# start of DATASET EXTRACT

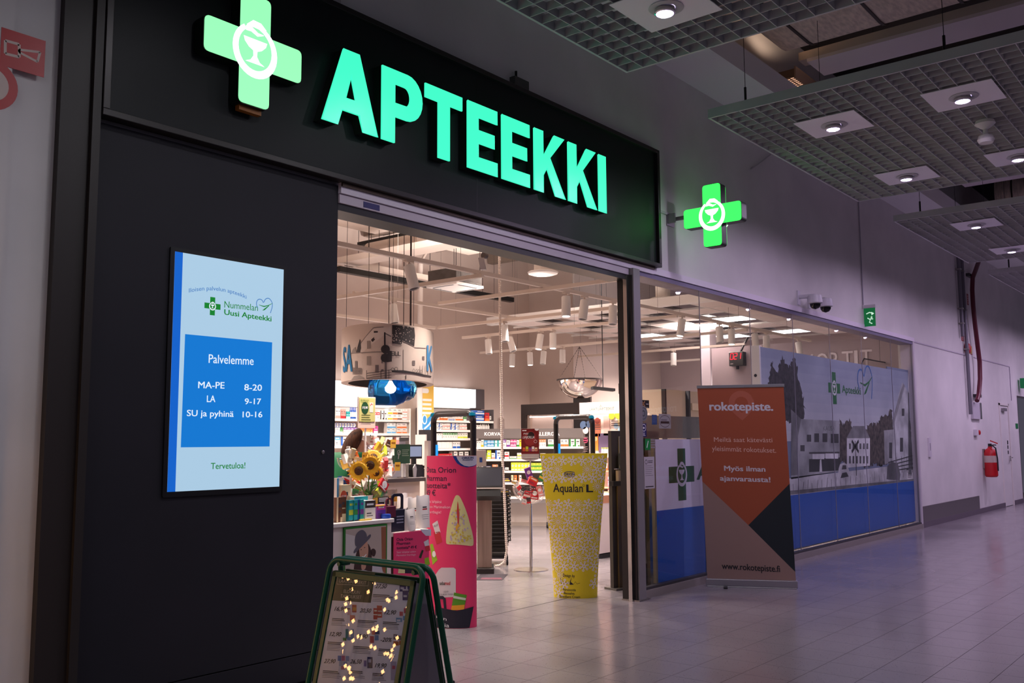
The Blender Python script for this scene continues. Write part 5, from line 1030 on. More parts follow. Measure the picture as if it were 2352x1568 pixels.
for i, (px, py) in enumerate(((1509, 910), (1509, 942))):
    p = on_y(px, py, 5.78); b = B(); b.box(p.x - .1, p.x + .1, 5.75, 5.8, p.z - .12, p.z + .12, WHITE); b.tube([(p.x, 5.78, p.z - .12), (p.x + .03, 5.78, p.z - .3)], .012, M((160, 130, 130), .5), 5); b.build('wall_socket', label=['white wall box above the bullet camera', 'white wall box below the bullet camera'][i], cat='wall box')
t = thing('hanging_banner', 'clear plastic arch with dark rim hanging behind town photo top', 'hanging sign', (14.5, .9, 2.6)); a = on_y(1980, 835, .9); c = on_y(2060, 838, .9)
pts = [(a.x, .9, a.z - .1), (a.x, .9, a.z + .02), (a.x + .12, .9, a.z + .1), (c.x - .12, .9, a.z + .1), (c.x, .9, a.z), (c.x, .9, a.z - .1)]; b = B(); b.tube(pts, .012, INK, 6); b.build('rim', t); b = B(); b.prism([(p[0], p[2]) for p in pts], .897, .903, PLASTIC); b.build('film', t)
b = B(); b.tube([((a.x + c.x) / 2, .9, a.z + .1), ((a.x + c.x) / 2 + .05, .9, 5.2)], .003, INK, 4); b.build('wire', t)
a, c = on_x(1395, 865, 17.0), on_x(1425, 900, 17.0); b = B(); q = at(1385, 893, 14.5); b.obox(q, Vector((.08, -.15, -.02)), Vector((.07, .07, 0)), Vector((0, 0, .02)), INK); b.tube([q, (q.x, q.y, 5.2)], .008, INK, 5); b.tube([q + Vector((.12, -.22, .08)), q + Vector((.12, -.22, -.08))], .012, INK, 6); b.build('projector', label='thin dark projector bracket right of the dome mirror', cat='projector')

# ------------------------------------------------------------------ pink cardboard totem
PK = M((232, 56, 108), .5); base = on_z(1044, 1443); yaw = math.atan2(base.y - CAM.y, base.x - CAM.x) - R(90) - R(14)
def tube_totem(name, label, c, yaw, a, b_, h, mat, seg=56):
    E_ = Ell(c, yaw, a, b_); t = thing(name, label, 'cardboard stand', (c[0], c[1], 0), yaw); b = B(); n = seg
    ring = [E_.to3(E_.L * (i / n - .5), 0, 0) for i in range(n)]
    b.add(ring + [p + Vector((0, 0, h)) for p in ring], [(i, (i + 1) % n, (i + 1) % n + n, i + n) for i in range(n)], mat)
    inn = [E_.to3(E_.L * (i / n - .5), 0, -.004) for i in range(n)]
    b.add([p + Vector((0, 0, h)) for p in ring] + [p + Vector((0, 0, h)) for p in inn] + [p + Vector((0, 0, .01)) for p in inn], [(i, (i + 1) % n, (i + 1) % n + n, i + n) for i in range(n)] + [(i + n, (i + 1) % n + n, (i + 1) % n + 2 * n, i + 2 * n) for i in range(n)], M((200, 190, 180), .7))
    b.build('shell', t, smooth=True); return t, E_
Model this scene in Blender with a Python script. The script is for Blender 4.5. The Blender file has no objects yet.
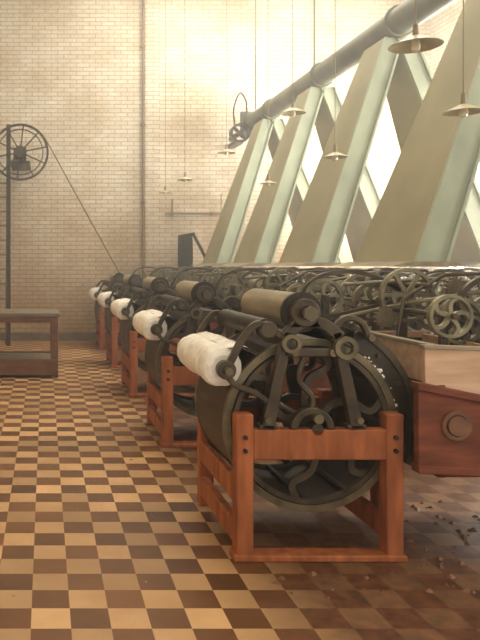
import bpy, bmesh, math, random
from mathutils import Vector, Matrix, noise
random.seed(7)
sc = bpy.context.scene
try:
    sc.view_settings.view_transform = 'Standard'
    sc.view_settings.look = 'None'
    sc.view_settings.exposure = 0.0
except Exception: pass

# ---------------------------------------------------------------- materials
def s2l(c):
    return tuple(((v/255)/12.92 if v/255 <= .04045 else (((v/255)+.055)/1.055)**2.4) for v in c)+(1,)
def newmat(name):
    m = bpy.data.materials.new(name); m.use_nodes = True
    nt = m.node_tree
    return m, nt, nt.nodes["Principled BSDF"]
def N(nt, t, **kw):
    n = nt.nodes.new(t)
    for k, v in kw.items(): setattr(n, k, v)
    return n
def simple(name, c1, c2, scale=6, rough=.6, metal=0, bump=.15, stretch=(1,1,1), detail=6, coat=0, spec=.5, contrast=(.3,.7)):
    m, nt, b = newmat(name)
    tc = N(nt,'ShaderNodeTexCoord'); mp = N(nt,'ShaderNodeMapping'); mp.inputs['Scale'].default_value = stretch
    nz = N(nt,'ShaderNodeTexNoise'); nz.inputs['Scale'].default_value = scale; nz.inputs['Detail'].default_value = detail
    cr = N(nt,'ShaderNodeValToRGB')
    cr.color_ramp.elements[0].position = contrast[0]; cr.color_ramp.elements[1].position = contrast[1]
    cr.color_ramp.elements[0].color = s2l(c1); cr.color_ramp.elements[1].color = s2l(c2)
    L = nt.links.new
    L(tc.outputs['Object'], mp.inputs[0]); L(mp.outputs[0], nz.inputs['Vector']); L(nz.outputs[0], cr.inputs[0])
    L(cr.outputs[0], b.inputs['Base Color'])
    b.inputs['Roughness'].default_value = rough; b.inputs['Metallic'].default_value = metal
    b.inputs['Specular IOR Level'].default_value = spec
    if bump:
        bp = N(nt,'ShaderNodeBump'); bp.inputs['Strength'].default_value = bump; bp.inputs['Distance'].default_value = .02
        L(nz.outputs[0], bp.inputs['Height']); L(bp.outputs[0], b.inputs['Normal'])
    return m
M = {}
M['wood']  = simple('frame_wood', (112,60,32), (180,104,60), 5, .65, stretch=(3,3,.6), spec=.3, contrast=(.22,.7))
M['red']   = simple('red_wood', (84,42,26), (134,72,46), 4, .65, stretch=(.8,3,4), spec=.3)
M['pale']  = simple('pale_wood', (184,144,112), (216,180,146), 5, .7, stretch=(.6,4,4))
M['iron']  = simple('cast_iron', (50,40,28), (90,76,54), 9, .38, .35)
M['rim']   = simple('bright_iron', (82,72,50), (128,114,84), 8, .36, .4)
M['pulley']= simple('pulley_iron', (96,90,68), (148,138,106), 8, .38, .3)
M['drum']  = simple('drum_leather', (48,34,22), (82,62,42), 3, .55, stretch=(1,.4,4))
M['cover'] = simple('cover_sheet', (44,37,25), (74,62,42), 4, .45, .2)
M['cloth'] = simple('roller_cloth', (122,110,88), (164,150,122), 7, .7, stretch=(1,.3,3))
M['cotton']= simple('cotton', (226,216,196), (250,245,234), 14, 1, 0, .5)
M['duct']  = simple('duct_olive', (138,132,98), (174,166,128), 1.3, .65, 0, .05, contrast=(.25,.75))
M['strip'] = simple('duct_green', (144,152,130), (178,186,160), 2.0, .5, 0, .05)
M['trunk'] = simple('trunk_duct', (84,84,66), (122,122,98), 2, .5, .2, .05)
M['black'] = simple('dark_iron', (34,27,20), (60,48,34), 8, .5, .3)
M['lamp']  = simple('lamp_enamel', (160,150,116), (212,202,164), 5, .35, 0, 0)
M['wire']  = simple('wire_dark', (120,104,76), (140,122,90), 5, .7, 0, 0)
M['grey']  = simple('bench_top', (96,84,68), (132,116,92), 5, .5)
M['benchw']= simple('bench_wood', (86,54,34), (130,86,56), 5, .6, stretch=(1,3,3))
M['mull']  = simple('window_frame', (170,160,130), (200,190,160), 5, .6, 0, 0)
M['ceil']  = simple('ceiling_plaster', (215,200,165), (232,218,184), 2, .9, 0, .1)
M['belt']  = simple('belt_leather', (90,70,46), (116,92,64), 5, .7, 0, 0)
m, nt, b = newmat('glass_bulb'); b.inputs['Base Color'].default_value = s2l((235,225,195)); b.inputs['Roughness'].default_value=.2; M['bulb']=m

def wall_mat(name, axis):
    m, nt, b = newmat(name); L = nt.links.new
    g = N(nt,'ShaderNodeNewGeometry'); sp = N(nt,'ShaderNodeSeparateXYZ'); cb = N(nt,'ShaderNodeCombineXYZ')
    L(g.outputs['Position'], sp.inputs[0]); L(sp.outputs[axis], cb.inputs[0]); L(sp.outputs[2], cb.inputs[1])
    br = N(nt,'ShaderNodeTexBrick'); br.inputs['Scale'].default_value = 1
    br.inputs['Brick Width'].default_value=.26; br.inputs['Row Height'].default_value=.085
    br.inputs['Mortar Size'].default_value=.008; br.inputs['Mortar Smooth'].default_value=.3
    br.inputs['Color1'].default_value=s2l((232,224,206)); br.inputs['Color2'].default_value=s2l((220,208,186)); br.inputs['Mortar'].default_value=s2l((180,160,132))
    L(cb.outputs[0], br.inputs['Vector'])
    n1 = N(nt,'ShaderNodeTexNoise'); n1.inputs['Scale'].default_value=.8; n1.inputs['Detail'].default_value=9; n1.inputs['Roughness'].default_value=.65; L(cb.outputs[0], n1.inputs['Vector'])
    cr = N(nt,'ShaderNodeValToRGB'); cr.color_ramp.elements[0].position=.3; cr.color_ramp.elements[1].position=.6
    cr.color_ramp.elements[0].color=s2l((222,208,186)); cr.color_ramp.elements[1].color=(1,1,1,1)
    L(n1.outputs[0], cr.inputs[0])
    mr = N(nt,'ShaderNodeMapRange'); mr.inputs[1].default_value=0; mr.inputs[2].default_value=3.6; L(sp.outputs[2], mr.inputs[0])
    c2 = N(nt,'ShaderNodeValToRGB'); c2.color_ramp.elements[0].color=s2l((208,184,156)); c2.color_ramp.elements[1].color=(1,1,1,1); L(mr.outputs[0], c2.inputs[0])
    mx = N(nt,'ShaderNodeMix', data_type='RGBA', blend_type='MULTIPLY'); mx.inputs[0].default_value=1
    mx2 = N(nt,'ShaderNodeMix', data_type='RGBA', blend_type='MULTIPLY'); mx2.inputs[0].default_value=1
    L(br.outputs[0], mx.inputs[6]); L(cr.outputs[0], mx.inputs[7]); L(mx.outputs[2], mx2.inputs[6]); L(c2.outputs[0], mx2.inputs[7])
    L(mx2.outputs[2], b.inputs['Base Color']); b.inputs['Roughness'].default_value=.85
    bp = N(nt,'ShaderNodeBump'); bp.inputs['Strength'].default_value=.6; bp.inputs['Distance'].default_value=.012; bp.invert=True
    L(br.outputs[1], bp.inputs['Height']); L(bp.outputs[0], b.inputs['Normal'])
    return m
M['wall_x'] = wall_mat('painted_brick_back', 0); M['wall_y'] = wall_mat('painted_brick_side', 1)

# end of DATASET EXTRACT

GIVEN EXERCISE:
Check every line of the data, and copy the ones that contain "this".

OUTPUT:
The Blender Python script for this scene continues. Write part 5, from line 1030 on. More parts follow. Measure the picture as if it were 2352x1568 pixels.
Model this scene in Blender with a Python script. The script is for Blender 4.5. The Blender file has no objects yet.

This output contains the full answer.